Os livros têm sido para mim uma mistura de prazer profissional e estético. Ultimamente leio menos livros técnicos e mais o ficcional e a poesia. Fernando Pessoa é meu companheiro quase que diário. Também Nelson Rodrigues, que fez teatro em tudo que escreveu, até nas crônicas. É só lê "A vida como ela é...". Está tudo lá. Aliás, deve ser dito: Nelson foi um autor confessadamente de pouca leitura. E é ele mesmo quem diz isso: "Li muito pouco. Leitor ideal é o que só lê o mesmo livro todos os dias. Por mais acaciano que pareça, a arte da leitura é a releitura. Reli muitas vezes Crime e castigo." Isso é dito, com a ênfase hiperbólica rodrigueana, em Nelson Rodrigues por ele mesmo.

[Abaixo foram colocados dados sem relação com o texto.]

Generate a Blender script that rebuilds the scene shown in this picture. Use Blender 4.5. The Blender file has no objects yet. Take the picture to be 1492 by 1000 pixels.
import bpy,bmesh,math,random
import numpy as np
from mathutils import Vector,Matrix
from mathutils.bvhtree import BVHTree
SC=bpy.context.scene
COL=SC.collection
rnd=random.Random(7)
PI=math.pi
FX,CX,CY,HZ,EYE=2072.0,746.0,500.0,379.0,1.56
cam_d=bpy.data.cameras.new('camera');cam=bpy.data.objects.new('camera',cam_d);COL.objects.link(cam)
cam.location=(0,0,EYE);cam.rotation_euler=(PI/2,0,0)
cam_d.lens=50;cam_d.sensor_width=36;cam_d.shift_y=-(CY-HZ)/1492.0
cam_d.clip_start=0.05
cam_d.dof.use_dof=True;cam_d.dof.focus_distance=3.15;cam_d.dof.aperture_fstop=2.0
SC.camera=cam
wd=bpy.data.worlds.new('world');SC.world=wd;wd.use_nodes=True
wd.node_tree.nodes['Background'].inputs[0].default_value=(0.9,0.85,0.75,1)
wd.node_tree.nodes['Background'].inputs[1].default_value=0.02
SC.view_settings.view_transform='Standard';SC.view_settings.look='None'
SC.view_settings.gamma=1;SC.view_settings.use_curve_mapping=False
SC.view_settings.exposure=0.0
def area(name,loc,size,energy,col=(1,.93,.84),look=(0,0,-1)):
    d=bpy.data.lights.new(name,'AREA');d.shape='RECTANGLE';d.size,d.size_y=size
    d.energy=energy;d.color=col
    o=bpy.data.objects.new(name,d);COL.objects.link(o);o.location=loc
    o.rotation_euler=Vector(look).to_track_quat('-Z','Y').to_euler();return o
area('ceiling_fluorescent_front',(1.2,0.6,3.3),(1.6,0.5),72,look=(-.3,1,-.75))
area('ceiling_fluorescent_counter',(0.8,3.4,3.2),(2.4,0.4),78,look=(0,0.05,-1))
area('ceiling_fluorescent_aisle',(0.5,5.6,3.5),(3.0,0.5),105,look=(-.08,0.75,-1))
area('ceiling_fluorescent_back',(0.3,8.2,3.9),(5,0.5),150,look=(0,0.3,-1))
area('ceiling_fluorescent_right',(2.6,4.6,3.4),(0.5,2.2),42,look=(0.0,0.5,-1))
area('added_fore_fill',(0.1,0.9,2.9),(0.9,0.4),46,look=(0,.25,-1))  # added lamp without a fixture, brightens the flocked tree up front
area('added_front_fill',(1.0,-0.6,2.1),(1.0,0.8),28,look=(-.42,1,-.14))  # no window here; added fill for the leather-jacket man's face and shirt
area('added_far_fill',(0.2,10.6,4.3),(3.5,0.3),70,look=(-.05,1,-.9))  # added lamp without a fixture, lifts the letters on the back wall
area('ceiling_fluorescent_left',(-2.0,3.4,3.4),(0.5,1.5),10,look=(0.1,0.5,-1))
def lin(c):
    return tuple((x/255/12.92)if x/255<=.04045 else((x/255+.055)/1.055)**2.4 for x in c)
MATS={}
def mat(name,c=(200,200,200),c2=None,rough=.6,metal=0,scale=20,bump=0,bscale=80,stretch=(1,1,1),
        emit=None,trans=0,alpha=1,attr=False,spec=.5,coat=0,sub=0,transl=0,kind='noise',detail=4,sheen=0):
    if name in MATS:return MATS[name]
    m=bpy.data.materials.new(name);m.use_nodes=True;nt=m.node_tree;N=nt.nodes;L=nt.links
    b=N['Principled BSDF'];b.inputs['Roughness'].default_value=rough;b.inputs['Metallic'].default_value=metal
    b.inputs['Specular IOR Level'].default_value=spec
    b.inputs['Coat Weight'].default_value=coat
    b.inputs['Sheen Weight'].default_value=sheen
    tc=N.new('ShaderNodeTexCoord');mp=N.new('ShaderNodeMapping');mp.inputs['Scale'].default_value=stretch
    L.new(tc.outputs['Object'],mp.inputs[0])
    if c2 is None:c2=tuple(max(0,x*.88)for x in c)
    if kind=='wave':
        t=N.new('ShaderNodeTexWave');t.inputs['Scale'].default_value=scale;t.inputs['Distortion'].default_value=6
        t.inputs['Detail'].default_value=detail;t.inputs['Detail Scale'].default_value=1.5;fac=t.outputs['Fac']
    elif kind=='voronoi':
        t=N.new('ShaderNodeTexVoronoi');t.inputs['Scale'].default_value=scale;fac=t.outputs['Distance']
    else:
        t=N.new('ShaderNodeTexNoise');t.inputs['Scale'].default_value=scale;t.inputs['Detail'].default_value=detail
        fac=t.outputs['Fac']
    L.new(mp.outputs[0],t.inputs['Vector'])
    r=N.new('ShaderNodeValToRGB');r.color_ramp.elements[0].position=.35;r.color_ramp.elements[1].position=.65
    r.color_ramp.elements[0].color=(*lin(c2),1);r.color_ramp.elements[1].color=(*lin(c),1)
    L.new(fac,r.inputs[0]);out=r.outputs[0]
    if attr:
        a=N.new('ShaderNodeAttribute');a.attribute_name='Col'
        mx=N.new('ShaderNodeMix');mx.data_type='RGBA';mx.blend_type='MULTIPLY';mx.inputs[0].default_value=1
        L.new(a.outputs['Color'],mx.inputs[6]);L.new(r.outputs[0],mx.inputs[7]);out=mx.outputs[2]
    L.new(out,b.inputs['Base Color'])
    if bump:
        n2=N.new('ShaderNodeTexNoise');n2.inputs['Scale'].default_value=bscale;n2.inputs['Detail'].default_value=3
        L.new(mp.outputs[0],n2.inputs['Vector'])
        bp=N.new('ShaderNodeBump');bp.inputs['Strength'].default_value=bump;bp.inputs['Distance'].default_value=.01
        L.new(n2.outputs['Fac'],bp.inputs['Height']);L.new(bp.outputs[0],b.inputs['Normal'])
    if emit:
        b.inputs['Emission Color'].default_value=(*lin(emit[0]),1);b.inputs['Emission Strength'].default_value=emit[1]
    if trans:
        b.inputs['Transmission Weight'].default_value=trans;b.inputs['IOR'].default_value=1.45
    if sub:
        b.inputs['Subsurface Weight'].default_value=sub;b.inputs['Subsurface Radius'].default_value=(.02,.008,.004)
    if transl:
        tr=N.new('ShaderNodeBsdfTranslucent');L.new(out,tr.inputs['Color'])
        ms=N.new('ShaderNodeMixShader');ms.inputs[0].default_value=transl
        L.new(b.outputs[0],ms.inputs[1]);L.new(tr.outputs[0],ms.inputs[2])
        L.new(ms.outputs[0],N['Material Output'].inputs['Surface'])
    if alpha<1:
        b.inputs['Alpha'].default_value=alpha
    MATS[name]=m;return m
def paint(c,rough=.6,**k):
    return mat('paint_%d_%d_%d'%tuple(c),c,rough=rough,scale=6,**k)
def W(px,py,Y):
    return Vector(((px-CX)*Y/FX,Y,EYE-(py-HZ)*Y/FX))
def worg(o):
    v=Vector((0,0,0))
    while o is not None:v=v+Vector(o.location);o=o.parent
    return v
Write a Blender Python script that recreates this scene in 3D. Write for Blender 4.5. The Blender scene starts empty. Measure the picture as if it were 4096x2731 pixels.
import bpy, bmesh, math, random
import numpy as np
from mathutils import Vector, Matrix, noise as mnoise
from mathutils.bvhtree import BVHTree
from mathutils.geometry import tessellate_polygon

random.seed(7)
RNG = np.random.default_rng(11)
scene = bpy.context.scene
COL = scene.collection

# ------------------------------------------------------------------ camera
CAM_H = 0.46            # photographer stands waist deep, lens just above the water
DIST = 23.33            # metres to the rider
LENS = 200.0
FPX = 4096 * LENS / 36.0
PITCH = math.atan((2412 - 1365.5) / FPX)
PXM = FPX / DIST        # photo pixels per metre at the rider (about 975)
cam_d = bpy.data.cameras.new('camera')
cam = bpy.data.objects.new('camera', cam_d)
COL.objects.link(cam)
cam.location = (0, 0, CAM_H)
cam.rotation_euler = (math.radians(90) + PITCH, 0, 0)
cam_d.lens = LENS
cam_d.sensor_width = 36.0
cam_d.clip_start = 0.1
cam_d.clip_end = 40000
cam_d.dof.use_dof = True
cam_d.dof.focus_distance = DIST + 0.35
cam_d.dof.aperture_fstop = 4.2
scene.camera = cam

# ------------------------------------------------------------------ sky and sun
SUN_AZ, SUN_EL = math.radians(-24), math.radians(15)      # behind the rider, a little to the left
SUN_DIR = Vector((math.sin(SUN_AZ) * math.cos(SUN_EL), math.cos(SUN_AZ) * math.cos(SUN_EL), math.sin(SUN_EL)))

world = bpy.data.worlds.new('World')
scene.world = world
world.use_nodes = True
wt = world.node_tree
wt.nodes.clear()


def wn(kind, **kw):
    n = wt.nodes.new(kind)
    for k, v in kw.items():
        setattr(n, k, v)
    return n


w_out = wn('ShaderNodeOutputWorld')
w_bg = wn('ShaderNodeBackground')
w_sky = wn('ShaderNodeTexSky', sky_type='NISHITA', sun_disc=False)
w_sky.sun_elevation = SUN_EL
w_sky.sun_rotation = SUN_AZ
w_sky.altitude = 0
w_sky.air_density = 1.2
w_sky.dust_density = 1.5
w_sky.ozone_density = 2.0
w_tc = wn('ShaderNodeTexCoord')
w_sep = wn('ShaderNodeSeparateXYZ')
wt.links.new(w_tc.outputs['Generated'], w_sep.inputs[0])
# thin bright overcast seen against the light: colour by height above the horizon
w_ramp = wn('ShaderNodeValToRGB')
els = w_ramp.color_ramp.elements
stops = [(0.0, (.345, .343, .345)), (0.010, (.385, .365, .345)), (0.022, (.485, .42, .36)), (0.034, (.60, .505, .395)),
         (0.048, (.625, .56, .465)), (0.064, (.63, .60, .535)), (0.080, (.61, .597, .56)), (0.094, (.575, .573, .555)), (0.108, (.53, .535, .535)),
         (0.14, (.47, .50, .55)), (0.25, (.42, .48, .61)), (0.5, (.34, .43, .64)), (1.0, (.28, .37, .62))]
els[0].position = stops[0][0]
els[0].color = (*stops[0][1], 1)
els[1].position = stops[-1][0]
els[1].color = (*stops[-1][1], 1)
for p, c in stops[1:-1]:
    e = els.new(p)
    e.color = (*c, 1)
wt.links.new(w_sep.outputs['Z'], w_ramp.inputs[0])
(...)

Mas o mais importante do ler é o pensar. Divagar, refletindo num vai-e-vem. Ninguém escreve nada sem exaustivamente pensar. Nelson Rodrigues dá seu depoimento, ao fazer essa peremptória afirmação: "Levo mais tempo pensando que escrevendo." É a pura verdade. Rachel de Queiroz, que dizia detestar escrever, declarou que o romance Maria Moura ficou na sua cabeça durante 17 anos até quando sentou para escrevê-lo. O baiano Jorge Amado só escrevia quando a história se impunha. "- Escrevo quando me dá vontade. Nunca sei o que vou escrever, apenas sinto que estou com vontade: é o bastante para a criação começar a fluir."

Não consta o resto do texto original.